Muazzam bir kitap, okuduğum en iyi bilim kurgulardan, okuduğum en iyi kitaplardan bir tanesi. Hugo ve Nebula ödüllerini kazanmış, edebiyata farklı bir boyut kazandırmış ve uzun bir süre hafızamdan silinmeyecek bir şaheser, Dune.

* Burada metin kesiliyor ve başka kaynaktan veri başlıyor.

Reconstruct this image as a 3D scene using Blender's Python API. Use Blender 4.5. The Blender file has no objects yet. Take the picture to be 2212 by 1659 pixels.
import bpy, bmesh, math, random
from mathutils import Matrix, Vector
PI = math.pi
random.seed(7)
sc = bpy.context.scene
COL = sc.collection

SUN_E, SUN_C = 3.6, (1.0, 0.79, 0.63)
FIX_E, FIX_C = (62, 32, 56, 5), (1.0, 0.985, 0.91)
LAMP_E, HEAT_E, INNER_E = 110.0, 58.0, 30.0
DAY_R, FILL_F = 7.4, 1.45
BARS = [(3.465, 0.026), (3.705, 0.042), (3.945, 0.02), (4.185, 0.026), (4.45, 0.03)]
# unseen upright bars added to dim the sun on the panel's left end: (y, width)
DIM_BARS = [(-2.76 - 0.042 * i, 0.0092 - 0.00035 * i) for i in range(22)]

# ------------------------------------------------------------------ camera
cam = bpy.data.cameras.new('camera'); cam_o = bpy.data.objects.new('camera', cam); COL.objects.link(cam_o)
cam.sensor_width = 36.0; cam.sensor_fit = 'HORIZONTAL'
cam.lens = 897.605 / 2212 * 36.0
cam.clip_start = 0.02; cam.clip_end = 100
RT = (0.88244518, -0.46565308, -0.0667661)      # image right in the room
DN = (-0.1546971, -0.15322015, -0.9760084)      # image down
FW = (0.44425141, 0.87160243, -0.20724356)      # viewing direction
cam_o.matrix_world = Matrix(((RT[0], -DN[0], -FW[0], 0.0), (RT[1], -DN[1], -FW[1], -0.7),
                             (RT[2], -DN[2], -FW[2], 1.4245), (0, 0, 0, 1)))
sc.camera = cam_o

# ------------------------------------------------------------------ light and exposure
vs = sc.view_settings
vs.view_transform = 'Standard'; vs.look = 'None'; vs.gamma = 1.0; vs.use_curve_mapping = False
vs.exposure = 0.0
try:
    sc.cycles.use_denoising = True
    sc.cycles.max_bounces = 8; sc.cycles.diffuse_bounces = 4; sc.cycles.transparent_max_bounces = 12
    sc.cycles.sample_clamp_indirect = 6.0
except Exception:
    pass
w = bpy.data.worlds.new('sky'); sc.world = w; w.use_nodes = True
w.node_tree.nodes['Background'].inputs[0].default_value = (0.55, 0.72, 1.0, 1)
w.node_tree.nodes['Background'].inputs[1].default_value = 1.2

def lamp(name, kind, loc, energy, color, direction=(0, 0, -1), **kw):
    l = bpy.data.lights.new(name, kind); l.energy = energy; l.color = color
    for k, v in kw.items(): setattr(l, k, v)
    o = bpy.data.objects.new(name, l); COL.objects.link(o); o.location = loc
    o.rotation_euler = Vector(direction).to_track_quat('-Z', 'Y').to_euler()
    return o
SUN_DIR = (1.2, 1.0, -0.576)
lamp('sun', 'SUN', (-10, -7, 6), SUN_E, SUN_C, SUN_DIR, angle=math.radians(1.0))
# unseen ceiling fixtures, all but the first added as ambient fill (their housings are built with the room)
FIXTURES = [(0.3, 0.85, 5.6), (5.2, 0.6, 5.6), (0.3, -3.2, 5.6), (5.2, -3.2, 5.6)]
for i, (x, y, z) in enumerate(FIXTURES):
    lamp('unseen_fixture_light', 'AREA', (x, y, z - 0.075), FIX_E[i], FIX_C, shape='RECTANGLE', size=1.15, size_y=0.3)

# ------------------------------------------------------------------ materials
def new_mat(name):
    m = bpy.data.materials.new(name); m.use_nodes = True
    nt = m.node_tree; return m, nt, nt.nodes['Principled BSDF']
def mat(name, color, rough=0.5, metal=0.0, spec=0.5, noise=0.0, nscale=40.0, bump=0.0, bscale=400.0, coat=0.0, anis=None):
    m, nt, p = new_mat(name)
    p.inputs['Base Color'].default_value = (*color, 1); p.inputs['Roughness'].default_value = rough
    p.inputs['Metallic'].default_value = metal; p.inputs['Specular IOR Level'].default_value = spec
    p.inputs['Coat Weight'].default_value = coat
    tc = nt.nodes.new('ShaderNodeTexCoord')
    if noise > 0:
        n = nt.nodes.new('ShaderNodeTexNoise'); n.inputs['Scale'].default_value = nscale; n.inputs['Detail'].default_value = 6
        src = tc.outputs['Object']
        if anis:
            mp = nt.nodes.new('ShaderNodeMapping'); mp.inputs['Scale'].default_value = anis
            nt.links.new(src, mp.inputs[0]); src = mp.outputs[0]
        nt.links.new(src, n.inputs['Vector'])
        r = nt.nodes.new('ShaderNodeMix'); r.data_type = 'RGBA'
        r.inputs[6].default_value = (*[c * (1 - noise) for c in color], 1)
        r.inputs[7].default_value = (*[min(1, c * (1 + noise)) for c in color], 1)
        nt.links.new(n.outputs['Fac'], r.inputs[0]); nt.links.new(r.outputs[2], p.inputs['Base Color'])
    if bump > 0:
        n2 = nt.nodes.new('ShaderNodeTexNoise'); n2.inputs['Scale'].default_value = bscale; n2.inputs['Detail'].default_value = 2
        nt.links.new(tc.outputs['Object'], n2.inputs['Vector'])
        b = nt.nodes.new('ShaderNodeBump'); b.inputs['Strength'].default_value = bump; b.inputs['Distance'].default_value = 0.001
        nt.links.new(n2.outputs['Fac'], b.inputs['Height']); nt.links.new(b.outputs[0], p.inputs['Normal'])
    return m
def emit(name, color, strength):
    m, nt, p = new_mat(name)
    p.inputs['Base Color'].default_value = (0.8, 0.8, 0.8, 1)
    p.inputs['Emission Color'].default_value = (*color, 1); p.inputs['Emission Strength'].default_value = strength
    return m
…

  Kitapta beni en etkileyen kısımlardan bir tanesi, dört yüz metre boyundaki solucanlar ve onları ehlileştirme işlemi oldu, hayal gücüne tapıyorum bu adamın. Diğeri ise gezegenin kuraklığından ötürü, Fremen adı verilen yerlilerin kendi kabilelerinden biri öldüğünde, ölen kişinin bedenindeki suları çekmeleri ve içmek amacıyla kullanmaları oldu. Bunu okuduğum kısımlarda beynimin yavaş yavaş eridiğini hissettim.


  Kitap sadece kült bir bilim kurgu değil, felsefe, sosyoloji, siyaset vb. konularda ufuk açıcı, bilgilendirici ve ilham verici bir eser. Her bölümün başında yer olan aforizmalar ders verici nitelikte, “şuraya da iki özlü söz yazalım yaa” ile kesinlikle bir alakası yok. Oluşturulan Bene Gesserit topluluğuna ise hayran kaldım, kitapta geçen “Korku akıl katilidir,” duasına ise bayıldım. Yazar öyle bir evren yaratmış, öyle bir kültür işlemiş, öyle karakterler yaratıp öyle güzel bir dille kaleme almış ki bunları, eleştirecek bir nokta dahi bulamıyorum. Bittiğinde içime bir keder oturdu.